Listen, Kid, I’m from Texas.

Lisa Machac
5 min readMar 10, 2017

--

In the winter of 2012, I was a ski instructor at a busy mountain in New Mexico. The kids I taught were usually far from home, sometimes scared, and often cold.

As a shy child who had been enrolled in many a ski class, I remember what it was like to be dropped off, lonely and terrified, and suddenly see a smiling, warm adult emerge from a crowd of strangers, sauntering across the carpeted floor with a ski boot swagger.

She would squat next to me, ask my name and where I was from, and promise to look after me. She would tell me that her name was Sheila, or Donna, or Susan, or some other 70’s ski instructor name, and tell me something cool about her dog or travels. I remember the relief I felt upon realizing that this adult was fun and friendly, and most importantly, made me feel like the world was full of interesting people doing interesting things.

I’d go back home and proceed to tell everybody at school about my cool friend Sheila, or Donna, or Susan, her badass dog, and how we loved to talk about traveling while riding the chairlift together. I’d tell my friends of all the places that Sheila, or Donna, or Susan had been to and how I, too, would go to these places someday.

As a ski instructor, I took great joy in getting to know my students in the same way, learning about them while regaling them with grand tales about my life. In the mornings, while other instructors raced around the classroom, affixing masking tape to boots and helmets, my group relaxed in tiny yellow plastic chairs, drinking hot cocoa, telling stories, laughing and talking about what the day would bring.

Having spent the morning getting to know each other, my class exploded onto the snow in a joyful pack, echoing jody calls accounting for our gloves (gloves!), helmets (helmets!), and vests (vests!), while happily skiing past the other classes, who were now collapsed into crying piles of skis and poles.

At the entrance to our classroom, there was a giant dry erase board with names scribbled all over it. My supervisor was like an air traffic controller, quickly assessing the needs of the dozens of wide-eyed kids spilling into the room while directing them to their teachers.

One day, I watched a six year old boy with big brown eyes and fluffy brown hair enter the room. He was yelling at everyone in his pathway, waving his hands wildly. My supervisor scanned the room and locked eyes with me.

Uh oh.

The kid shuffled to my table and immediately slumped into a chair.

I welcomed him to our group and asked him where he was from, handing him some hot cocoa.

He informed me, pushing the cocoa away, that he was from a state in the Northeast, a place that I could not possibly have heard of.
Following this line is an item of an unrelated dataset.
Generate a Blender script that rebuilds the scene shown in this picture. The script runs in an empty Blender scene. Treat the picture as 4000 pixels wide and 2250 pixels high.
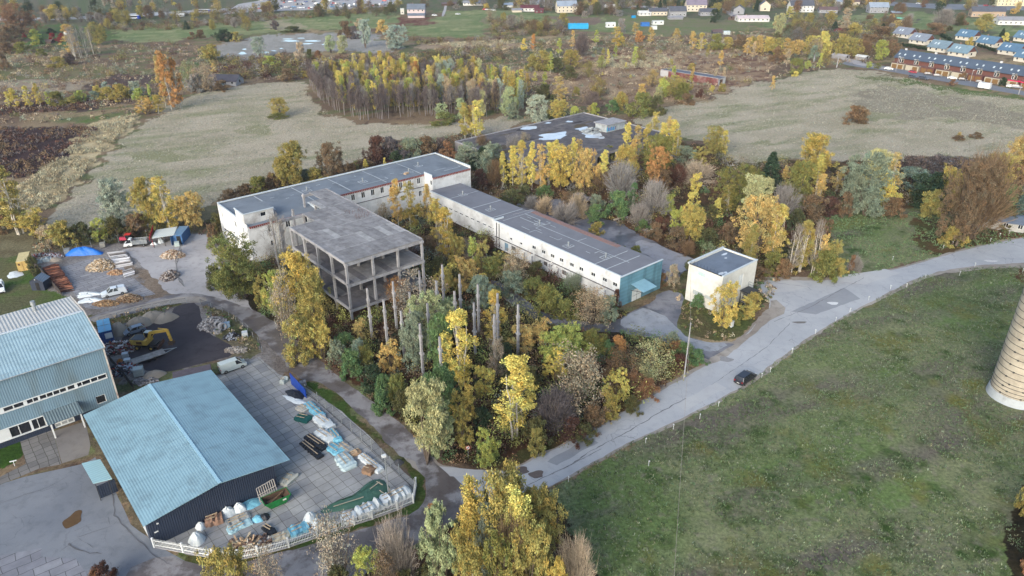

He proceeded to explain to me that his enrollment in this plebeian horror show had been a terrible mistake, and as soon as he notified his father, he would be freed from our mangey confines and would immediately set about the task of having us all fired.

I tried a dog story.

He responded by telling me that his father was so powerful that he could have anyone fired on the spot. He told of his father’s employees who had been dismissed for errors less offensive than the ones the staff of the ski school had already committed.

I tried a story about traveling.

He swung his head, glared at me, and said, “Where is your boss? I’m going to need to speak to your boss so that my father can tell him to fire you.”

Grabbing the leg of the tiny yellow chair the kid was lounging in, I swiftly slid it across the floor, so that now the boy and I were face to face. I growled, in a low voice, “Listen, kid, I’m from Texas, and in Texas, the women are in charge. And we ain’t afraid of nobody’s daddy.”

The kid’s eyes grew wide with wonder. I held his gaze, but as the seconds ticked by, I envisioned the police swooping in to the ski school to arrest me for traumatizing a child.

Instead, after the short pause, his mouth spilled open with a stream of questions.

In Texas, do the women tell the men what to do? Yes, they do.

In Texas, do the men do what the women say? You better believe it.

In Texas, is there a woman in charge of the whole state? Yes, there is. Her name is Ann Richards and she rides a motorcycle. (It had been almost 20 years since Ann was Governor and 6 years since she had died, but I thought the omission of these facts was incidental when weighed against the boy’s education.)

The kid was hooked. He couldn’t believe there was a place where women ran the whole show! A place where a woman wouldn’t be afraid of his all-powerful father! A fanciful place! What was this place even LIKE? What did Ann Richards wear while riding a motorcycle? What did the women look like? If a woman wasn’t scared of his daddy, did that mean that he didn’t have to be?

Throughout the day, he interrupted my lessons with random questions about the wondrous land of Texas, wiggling through ski lines to position himself to sit with me on the ski lift so that he could learn even more about this magical place.

My fellow ski instructors hooted and hollered over the story later that night, as we huddled together in my warm living room, wearing our thermals and drinking beer from mugs. They thought it was funny that I stood up to this tiny tyrant and for them, my story ended with the punchline, “Listen, kid, I’m from Texas”, which was repeated over and over, to peals of laughter.

But for me, my story ended when I said goodbye to the kid and sauntered to my truck with a ski boot swagger, imagining him returning home to tell his friends all about his ski instructor and the magical women of the far away land of Texas.